So, I think what we have in Haiti is the definition of "Worst Case Scenario" for large scale emergencies. Katrina was a fender-bender by comparison and at every possible level from the scale of the destruction to the inability of the locals to do anything at any level to prepare for it.

As I look at the media - and the cover of todays NY Daily News literally brought me to tears (see slide #52 here - http://www.washingtonpost.com/wp-dyn/con...ST2010011401110 )

- I am compelled to bring to the attention of this list some of the captions I've read from disturbing images:

"A Haitian man tries to rescue a teacher trapped amid the debris of the earthquake as he crawls past a deceased schoolgirl at Ecole St. Gerard."

"In the period before intensive relief efforts hit Haiti, residents are forced to seek refuge from the earthquake's effects wherever possible."

"Men remove the body of a girl from the ruins of a building in their Port-au-Prince neighborhood. Haitians frantically dug out family members by hand and piled bodies on street corners, as clusters of bloodied and dazed survivors pleaded for help."

"Survivors stand on the roof of a demolished house in Port-au-Prince. With thousands of people missing, dazed survivors in torn clothes wandered through rubble, as more than 30 aftershocks rocked the Haitian capital where more than two million people live, most in the grip of poverty."

"People come to the aid of a wounded man. Thousands of people gathered in public squares late into the night, singing hymns and weeping."

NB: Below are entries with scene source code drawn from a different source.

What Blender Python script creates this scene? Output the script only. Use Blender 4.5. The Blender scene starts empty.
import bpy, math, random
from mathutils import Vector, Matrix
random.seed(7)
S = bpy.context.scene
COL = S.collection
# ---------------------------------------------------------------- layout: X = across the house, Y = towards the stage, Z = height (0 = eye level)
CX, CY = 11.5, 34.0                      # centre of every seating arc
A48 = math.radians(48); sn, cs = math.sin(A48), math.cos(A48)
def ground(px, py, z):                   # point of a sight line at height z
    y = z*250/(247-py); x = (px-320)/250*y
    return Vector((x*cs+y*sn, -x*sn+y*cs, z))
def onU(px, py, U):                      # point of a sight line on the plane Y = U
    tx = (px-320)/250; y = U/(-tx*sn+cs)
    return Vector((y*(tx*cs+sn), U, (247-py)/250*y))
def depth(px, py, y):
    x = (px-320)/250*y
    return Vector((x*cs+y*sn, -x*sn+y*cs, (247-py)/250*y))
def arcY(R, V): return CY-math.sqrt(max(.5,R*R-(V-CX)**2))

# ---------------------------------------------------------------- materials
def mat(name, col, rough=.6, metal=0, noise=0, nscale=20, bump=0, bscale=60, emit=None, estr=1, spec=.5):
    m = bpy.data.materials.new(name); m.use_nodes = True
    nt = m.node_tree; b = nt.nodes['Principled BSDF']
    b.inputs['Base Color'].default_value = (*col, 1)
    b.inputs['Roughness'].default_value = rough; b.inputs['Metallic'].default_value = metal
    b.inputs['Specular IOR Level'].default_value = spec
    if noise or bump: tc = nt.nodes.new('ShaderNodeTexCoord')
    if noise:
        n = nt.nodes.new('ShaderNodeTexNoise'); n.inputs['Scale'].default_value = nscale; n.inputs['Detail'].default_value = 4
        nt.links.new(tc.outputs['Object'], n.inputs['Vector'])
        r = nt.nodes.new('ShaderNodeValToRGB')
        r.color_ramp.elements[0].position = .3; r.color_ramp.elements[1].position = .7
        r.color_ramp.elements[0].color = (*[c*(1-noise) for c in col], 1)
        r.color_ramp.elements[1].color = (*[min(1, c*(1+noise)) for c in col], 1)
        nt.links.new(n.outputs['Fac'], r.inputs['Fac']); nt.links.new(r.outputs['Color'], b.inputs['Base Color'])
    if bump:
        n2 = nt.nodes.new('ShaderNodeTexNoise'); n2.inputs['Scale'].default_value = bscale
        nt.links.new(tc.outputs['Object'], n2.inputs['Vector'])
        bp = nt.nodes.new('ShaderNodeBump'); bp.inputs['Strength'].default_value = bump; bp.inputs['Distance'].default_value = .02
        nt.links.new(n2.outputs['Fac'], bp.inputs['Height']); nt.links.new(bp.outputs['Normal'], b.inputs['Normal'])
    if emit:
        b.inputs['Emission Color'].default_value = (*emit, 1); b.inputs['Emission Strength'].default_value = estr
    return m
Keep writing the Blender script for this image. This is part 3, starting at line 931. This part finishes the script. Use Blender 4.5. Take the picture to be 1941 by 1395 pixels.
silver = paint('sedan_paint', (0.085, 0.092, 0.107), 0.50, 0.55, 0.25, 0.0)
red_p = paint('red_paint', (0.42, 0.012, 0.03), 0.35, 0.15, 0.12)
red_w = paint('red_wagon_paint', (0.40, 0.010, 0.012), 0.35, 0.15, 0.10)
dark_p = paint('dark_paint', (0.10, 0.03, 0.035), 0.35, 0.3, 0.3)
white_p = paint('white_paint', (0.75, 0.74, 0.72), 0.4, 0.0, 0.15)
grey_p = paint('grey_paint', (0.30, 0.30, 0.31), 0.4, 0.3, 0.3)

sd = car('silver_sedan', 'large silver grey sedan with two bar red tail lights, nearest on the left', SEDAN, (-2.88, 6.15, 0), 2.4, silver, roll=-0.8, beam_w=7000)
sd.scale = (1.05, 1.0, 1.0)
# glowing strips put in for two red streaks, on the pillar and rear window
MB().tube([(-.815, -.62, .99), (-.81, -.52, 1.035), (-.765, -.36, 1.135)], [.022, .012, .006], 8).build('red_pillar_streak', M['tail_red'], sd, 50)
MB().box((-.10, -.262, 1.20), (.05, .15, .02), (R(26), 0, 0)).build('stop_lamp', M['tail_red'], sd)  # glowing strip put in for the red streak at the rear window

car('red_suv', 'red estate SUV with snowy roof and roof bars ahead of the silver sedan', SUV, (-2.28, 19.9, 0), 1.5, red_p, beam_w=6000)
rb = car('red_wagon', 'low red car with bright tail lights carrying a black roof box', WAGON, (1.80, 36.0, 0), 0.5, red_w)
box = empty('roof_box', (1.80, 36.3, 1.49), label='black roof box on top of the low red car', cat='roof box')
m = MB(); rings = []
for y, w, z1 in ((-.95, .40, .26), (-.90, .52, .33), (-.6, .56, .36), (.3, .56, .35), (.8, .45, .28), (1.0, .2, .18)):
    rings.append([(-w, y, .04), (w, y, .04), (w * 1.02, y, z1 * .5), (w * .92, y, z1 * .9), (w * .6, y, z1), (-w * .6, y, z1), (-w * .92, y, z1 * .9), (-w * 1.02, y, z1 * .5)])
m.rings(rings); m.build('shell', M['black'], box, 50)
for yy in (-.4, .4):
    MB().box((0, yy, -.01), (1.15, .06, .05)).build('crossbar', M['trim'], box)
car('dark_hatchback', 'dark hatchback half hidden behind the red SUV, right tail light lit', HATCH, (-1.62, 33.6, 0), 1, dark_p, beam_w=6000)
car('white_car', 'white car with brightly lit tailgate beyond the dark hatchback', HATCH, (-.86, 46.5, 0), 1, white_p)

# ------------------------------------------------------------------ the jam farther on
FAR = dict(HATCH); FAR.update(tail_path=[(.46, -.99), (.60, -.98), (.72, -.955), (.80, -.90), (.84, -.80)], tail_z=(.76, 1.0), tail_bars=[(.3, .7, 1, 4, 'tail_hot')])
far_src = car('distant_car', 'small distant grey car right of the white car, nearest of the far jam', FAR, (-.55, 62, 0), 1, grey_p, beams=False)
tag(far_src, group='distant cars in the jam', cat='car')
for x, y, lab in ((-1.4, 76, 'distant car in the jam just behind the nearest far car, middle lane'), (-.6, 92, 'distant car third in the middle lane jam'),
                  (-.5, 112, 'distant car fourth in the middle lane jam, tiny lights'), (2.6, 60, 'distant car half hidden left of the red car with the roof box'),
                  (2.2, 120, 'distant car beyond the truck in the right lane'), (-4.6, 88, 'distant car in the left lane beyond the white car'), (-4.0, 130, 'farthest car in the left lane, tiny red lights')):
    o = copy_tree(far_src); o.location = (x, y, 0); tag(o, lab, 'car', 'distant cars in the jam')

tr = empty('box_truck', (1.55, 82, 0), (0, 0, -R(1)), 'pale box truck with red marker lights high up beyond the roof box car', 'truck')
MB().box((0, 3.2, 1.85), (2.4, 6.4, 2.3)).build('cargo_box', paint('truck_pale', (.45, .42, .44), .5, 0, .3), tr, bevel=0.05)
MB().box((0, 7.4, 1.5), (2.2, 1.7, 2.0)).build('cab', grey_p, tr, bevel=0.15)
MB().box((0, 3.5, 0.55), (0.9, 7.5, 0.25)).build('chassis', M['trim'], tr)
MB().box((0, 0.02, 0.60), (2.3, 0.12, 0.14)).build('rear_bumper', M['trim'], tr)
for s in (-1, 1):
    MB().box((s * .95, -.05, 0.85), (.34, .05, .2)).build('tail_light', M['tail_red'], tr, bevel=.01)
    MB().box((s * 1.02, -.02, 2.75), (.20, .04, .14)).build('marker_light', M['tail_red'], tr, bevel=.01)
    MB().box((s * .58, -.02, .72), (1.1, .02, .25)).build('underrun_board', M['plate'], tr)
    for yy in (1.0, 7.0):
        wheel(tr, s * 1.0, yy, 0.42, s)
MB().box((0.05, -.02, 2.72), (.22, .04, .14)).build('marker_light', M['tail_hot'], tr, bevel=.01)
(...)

So - what's missing from these stories?

Well, the looting, the violence for one.
Where is it? This is a poor nation - the prison collapsed and the violent inmates escaped. They have a military that's just barely above a mob of thugs, yet (so far) no widespread violence or reports of localized incidents.

What I've been seeing is people with nothing more than their hands pulling concrete off of people. The next year is going to be a hell of proportions we can't imagine - I have a friend who has done aid work down there and on a bright sunny day, it's a hellish existence, so now it's something beyond what we can imagine. But it seems that people are helping people.